A member of the organising committee of the Digital Assets Summit Africa 2025 (DASA’25), Peter Frimpong Manso, is urging government to expedite the passage of digital assets regulation in Ghana to promote financial inclusion.
He pointed to the staggering US$500million in digital assets that are already circulating within the African continent as evidence of a growing market that formal regulation could harness and protect.
Speaking in an interview, he noted: “As global financial powerhouses from London to New York race to embrace digital assets, we should work hard to ensure Ghana, and the wider African continent, is not left behind.”
Africa’s digital assets market is expected to reach US$5.6billion by the end of 2025, growing at 6.37 percent annually. The market is projected to clock US$6billion by 2026, with an average revenue per user estimated to be US$80.9 in 2025. The United States leads the park in terms of revenue, expected to reach US$18.6billion in 2025. The digital assets include the blockchain technology, stablecoins, NFTs and tokenisation.
However, Africa’s digital assets market is projected to reach 75.77 million users by 2026, with user penetration rate anticipated to reach 5.5 percent in 2025 and 5.9 percent by 2026.
This shows an untapped opportunity for financial inclusion. As digital assets gain traction in Africa, Nigeria leads the way with its vibrant crypto community and increasing adoption of the blockchain technology.
Citing the pace at which digital assets are being recognised, regulated and utilised, notably in the US with President Donald Trump’s advocacy and the passing of a key regulatory bill in July, Mr. Frimpong Manso expressed worry over the Bank of Ghana’s lackadaisical approach to this crucial sector. Ghana recorded over US$3billion in crypto transactions in 2024, rapidly emerging as West Africa’s digital assets hub.
The Bank of Ghana prepares to submit its proposed cryptocurrency licensing bill to Parliament in September 2025. In view of this, Mr. Frimpong Manso urged government to engage stakeholders broadly for valuable contributions to the bill. The proposed framework will require exchanges and wallet providers to register, meet minimum capital requirements and report suspicious transactions.
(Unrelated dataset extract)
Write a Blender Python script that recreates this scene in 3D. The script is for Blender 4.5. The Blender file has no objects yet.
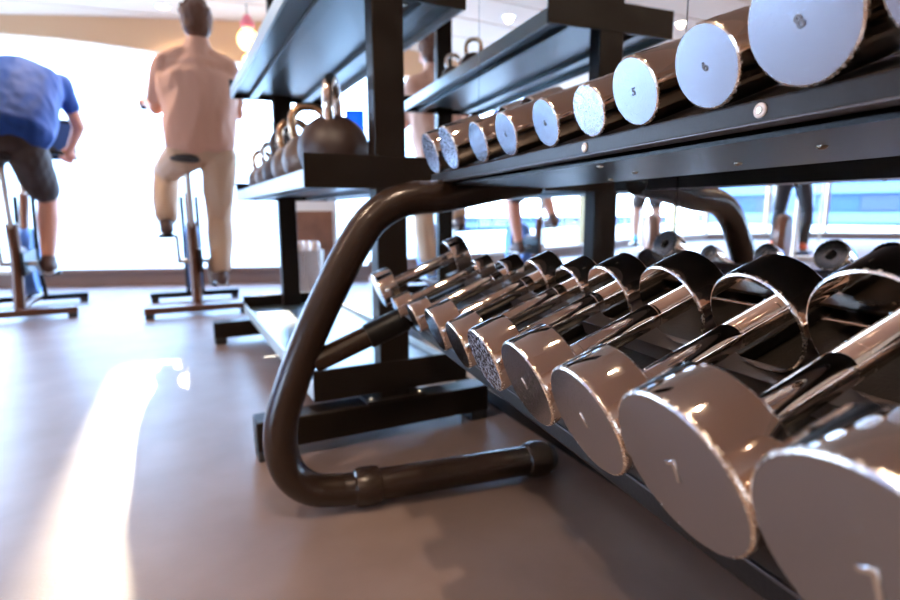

The first-of-its-kind, Digital Assets Summit Africa 2025 (DASA’25) will take place in Accra from September 29 to 30. The summit aims to demystify digital assets and position them as a powerful tool for financial inclusion and economic growth. It serves to inform the public about the impending regulatory framework, and crucially highlight the profound potential for financial inclusion. DASA will bring together technocrats, regulators, policy-makers, innovators, investors and industry leaders from across the continent and beyond to discuss sustainable ways to regulate digital assets without stifling growth to unlock its enormous potential.
“This financial services sector can bring inclusion to people who ordinarily wouldn’t have what it takes to save money or bank with traditional institutions,” he said. “Digital assets provide an avenue for them to participate in the economy,” he stated.
He emphasised the inspiration behind the summit. “Seeing that Ghana was behind—with Nigeria, Kenya and others already moving to formalise this space—was my inspiration,” Mr. Frimpong Manso stated. “I asked myself: ‘What can I do to contribute to Ghana’s economy in a form nobody has thought about?’ If the Bank of Ghana is formalising this sector, I wanted to help shape that conversation.”
This comes at a time when there is deep-seated scepticism within the local financial sector due to unpredictability of investments. Mr. Frimpong Manso recounted a conversation with a senior executive at a major bank who expressed doubt, but acknowledged that it has come to stay. According to him, the banker’s response underscores the urgency of the summit: “Whether we like it or not, these financial products have come to stay. If we don’t get involved, we will be left behind.”
To address concerns around risk, fraud and cyber security—common fears given the volatility of digital assets like NFTs—the summit has assembled a roster of heavyweight experts. These experts will lead sessions on navigating macro-trends, combating crypto crime, managing custody risk and the critical relationship between the evolution of banking and digital assets.
The organisers plan to compile a blueprint or white paper after the summit to serve as a foundational document for ongoing consultation, hoping to provide a clear, informed path forward for regulators and investors alike.
With Ghana at a regulatory crossroads, this summit represents more than just speakers mounting podiums to talk; it’s a concerted push to turn digital assets from a behind-the-scenes activity into a mainstreamed and regulated force for economic empowerment and inclusion across Africa.